* [Work to do] Take the material below and write it all out again exactly.

* [Data extract]

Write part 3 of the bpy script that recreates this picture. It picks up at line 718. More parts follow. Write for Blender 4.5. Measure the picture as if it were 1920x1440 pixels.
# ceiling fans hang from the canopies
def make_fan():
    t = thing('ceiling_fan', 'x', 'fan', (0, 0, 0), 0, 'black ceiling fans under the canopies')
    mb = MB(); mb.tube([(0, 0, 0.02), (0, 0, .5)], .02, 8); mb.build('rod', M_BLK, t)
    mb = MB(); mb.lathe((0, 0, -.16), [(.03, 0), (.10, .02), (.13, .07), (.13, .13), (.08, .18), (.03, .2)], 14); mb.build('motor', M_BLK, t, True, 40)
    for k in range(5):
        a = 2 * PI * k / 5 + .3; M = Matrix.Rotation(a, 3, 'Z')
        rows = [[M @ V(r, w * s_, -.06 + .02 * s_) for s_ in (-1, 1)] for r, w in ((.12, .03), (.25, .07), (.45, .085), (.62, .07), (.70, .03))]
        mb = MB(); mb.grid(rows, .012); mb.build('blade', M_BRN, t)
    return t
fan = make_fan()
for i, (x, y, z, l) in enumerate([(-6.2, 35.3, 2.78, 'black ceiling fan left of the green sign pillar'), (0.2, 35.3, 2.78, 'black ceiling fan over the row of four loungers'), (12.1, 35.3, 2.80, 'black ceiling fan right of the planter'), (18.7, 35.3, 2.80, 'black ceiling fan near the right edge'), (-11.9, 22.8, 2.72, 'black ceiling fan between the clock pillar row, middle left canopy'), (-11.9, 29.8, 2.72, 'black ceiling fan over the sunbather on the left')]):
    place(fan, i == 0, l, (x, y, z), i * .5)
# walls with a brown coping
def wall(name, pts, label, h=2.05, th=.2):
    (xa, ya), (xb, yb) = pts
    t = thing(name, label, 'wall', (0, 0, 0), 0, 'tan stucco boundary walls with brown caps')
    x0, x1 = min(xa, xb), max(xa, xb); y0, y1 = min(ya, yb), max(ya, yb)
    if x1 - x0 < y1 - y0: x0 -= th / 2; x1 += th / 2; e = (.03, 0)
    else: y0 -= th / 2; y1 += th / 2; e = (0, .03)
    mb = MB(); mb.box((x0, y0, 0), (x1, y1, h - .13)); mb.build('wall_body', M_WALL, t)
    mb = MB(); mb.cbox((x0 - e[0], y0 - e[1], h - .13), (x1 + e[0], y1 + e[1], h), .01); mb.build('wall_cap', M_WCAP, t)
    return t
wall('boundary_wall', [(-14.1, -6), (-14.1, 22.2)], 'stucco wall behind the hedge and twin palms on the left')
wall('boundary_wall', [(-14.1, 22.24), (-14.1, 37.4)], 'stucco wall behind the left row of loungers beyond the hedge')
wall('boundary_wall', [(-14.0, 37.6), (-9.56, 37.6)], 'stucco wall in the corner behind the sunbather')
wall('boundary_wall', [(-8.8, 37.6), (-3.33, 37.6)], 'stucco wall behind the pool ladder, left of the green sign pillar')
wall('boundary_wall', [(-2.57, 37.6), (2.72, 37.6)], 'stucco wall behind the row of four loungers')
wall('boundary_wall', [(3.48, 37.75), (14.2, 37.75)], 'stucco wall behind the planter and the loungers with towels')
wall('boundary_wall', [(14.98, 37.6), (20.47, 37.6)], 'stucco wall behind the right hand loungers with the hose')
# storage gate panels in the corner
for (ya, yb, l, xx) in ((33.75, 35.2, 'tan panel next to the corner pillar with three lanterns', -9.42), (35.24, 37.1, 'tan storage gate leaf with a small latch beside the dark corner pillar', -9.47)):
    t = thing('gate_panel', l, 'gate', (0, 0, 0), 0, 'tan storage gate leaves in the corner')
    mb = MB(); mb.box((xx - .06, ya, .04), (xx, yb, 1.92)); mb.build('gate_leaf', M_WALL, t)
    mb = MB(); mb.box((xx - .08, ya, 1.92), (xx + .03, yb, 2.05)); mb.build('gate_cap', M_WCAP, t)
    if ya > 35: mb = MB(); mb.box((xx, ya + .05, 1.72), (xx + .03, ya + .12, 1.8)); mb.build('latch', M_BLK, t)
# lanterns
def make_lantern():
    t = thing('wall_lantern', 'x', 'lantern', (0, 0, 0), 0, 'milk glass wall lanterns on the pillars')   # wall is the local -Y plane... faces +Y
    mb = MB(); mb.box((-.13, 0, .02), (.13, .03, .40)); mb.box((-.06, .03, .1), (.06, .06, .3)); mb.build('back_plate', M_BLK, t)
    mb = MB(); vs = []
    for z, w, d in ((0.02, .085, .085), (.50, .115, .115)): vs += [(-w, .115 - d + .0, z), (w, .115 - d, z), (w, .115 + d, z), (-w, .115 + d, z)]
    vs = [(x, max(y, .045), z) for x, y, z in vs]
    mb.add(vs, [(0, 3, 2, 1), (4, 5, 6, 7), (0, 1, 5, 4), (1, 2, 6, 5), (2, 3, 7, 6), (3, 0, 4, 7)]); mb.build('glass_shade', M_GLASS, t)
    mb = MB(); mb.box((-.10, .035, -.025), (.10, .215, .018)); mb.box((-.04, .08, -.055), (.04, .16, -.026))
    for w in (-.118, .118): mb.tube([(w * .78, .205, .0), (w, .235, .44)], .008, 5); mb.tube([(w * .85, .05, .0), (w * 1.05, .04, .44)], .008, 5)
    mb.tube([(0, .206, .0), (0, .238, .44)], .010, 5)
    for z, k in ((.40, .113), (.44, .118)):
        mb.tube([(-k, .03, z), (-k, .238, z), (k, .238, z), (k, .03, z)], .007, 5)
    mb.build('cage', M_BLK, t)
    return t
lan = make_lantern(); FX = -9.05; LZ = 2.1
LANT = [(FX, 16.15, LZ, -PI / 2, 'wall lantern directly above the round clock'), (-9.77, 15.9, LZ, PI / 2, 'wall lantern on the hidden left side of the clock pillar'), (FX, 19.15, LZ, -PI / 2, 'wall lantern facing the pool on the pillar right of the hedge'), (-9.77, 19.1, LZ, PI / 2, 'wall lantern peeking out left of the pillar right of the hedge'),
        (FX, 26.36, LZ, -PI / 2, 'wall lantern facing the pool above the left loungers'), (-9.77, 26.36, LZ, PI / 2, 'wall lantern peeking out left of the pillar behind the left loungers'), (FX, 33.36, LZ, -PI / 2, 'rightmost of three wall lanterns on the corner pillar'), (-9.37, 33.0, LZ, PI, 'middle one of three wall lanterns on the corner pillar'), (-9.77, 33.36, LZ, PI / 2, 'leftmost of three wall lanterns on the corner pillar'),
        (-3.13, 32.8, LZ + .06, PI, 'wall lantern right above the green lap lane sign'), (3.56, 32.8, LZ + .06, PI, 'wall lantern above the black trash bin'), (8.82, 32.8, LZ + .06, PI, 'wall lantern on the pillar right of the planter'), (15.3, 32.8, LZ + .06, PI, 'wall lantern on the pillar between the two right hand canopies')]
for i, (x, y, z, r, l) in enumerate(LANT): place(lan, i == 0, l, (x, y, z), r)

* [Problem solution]
Write part 3 of the bpy script that recreates this picture. It picks up at line 718. More parts follow. Write for Blender 4.5. Measure the picture as if it were 1920x1440 pixels.
# ceiling fans hang from the canopies
def make_fan():
    t = thing('ceiling_fan', 'x', 'fan', (0, 0, 0), 0, 'black ceiling fans under the canopies')
    mb = MB(); mb.tube([(0, 0, 0.02), (0, 0, .5)], .02, 8); mb.build('rod', M_BLK, t)
    mb = MB(); mb.lathe((0, 0, -.16), [(.03, 0), (.10, .02), (.13, .07), (.13, .13), (.08, .18), (.03, .2)], 14); mb.build('motor', M_BLK, t, True, 40)
    for k in range(5):
        a = 2 * PI * k / 5 + .3; M = Matrix.Rotation(a, 3, 'Z')
        rows = [[M @ V(r, w * s_, -.06 + .02 * s_) for s_ in (-1, 1)] for r, w in ((.12, .03), (.25, .07), (.45, .085), (.62, .07), (.70, .03))]
        mb = MB(); mb.grid(rows, .012); mb.build('blade', M_BRN, t)
    return t
fan = make_fan()
for i, (x, y, z, l) in enumerate([(-6.2, 35.3, 2.78, 'black ceiling fan left of the green sign pillar'), (0.2, 35.3, 2.78, 'black ceiling fan over the row of four loungers'), (12.1, 35.3, 2.80, 'black ceiling fan right of the planter'), (18.7, 35.3, 2.80, 'black ceiling fan near the right edge'), (-11.9, 22.8, 2.72, 'black ceiling fan between the clock pillar row, middle left canopy'), (-11.9, 29.8, 2.72, 'black ceiling fan over the sunbather on the left')]):
    place(fan, i == 0, l, (x, y, z), i * .5)
# walls with a brown coping
def wall(name, pts, label, h=2.05, th=.2):
    (xa, ya), (xb, yb) = pts
    t = thing(name, label, 'wall', (0, 0, 0), 0, 'tan stucco boundary walls with brown caps')
    x0, x1 = min(xa, xb), max(xa, xb); y0, y1 = min(ya, yb), max(ya, yb)
    if x1 - x0 < y1 - y0: x0 -= th / 2; x1 += th / 2; e = (.03, 0)
    else: y0 -= th / 2; y1 += th / 2; e = (0, .03)
    mb = MB(); mb.box((x0, y0, 0), (x1, y1, h - .13)); mb.build('wall_body', M_WALL, t)
    mb = MB(); mb.cbox((x0 - e[0], y0 - e[1], h - .13), (x1 + e[0], y1 + e[1], h), .01); mb.build('wall_cap', M_WCAP, t)
    return t
wall('boundary_wall', [(-14.1, -6), (-14.1, 22.2)], 'stucco wall behind the hedge and twin palms on the left')
wall('boundary_wall', [(-14.1, 22.24), (-14.1, 37.4)], 'stucco wall behind the left row of loungers beyond the hedge')
wall('boundary_wall', [(-14.0, 37.6), (-9.56, 37.6)], 'stucco wall in the corner behind the sunbather')
wall('boundary_wall', [(-8.8, 37.6), (-3.33, 37.6)], 'stucco wall behind the pool ladder, left of the green sign pillar')
wall('boundary_wall', [(-2.57, 37.6), (2.72, 37.6)], 'stucco wall behind the row of four loungers')
wall('boundary_wall', [(3.48, 37.75), (14.2, 37.75)], 'stucco wall behind the planter and the loungers with towels')
wall('boundary_wall', [(14.98, 37.6), (20.47, 37.6)], 'stucco wall behind the right hand loungers with the hose')
# storage gate panels in the corner
for (ya, yb, l, xx) in ((33.75, 35.2, 'tan panel next to the corner pillar with three lanterns', -9.42), (35.24, 37.1, 'tan storage gate leaf with a small latch beside the dark corner pillar', -9.47)):
    t = thing('gate_panel', l, 'gate', (0, 0, 0), 0, 'tan storage gate leaves in the corner')
    mb = MB(); mb.box((xx - .06, ya, .04), (xx, yb, 1.92)); mb.build('gate_leaf', M_WALL, t)
    mb = MB(); mb.box((xx - .08, ya, 1.92), (xx + .03, yb, 2.05)); mb.build('gate_cap', M_WCAP, t)
    if ya > 35: mb = MB(); mb.box((xx, ya + .05, 1.72), (xx + .03, ya + .12, 1.8)); mb.build('latch', M_BLK, t)
# lanterns
def make_lantern():
    t = thing('wall_lantern', 'x', 'lantern', (0, 0, 0), 0, 'milk glass wall lanterns on the pillars')   # wall is the local -Y plane... faces +Y
    mb = MB(); mb.box((-.13, 0, .02), (.13, .03, .40)); mb.box((-.06, .03, .1), (.06, .06, .3)); mb.build('back_plate', M_BLK, t)
    mb = MB(); vs = []
    for z, w, d in ((0.02, .085, .085), (.50, .115, .115)): vs += [(-w, .115 - d + .0, z), (w, .115 - d, z), (w, .115 + d, z), (-w, .115 + d, z)]
    vs = [(x, max(y, .045), z) for x, y, z in vs]
    mb.add(vs, [(0, 3, 2, 1), (4, 5, 6, 7), (0, 1, 5, 4), (1, 2, 6, 5), (2, 3, 7, 6), (3, 0, 4, 7)]); mb.build('glass_shade', M_GLASS, t)
    mb = MB(); mb.box((-.10, .035, -.025), (.10, .215, .018)); mb.box((-.04, .08, -.055), (.04, .16, -.026))
    for w in (-.118, .118): mb.tube([(w * .78, .205, .0), (w, .235, .44)], .008, 5); mb.tube([(w * .85, .05, .0), (w * 1.05, .04, .44)], .008, 5)
    mb.tube([(0, .206, .0), (0, .238, .44)], .010, 5)
    for z, k in ((.40, .113), (.44, .118)):
        mb.tube([(-k, .03, z), (-k, .238, z), (k, .238, z), (k, .03, z)], .007, 5)
    mb.build('cage', M_BLK, t)
    return t
lan = make_lantern(); FX = -9.05; LZ = 2.1
LANT = [(FX, 16.15, LZ, -PI / 2, 'wall lantern directly above the round clock'), (-9.77, 15.9, LZ, PI / 2, 'wall lantern on the hidden left side of the clock pillar'), (FX, 19.15, LZ, -PI / 2, 'wall lantern facing the pool on the pillar right of the hedge'), (-9.77, 19.1, LZ, PI / 2, 'wall lantern peeking out left of the pillar right of the hedge'),
        (FX, 26.36, LZ, -PI / 2, 'wall lantern facing the pool above the left loungers'), (-9.77, 26.36, LZ, PI / 2, 'wall lantern peeking out left of the pillar behind the left loungers'), (FX, 33.36, LZ, -PI / 2, 'rightmost of three wall lanterns on the corner pillar'), (-9.37, 33.0, LZ, PI, 'middle one of three wall lanterns on the corner pillar'), (-9.77, 33.36, LZ, PI / 2, 'leftmost of three wall lanterns on the corner pillar'),
        (-3.13, 32.8, LZ + .06, PI, 'wall lantern right above the green lap lane sign'), (3.56, 32.8, LZ + .06, PI, 'wall lantern above the black trash bin'), (8.82, 32.8, LZ + .06, PI, 'wall lantern on the pillar right of the planter'), (15.3, 32.8, LZ + .06, PI, 'wall lantern on the pillar between the two right hand canopies')]
for i, (x, y, z, r, l) in enumerate(LANT): place(lan, i == 0, l, (x, y, z), r)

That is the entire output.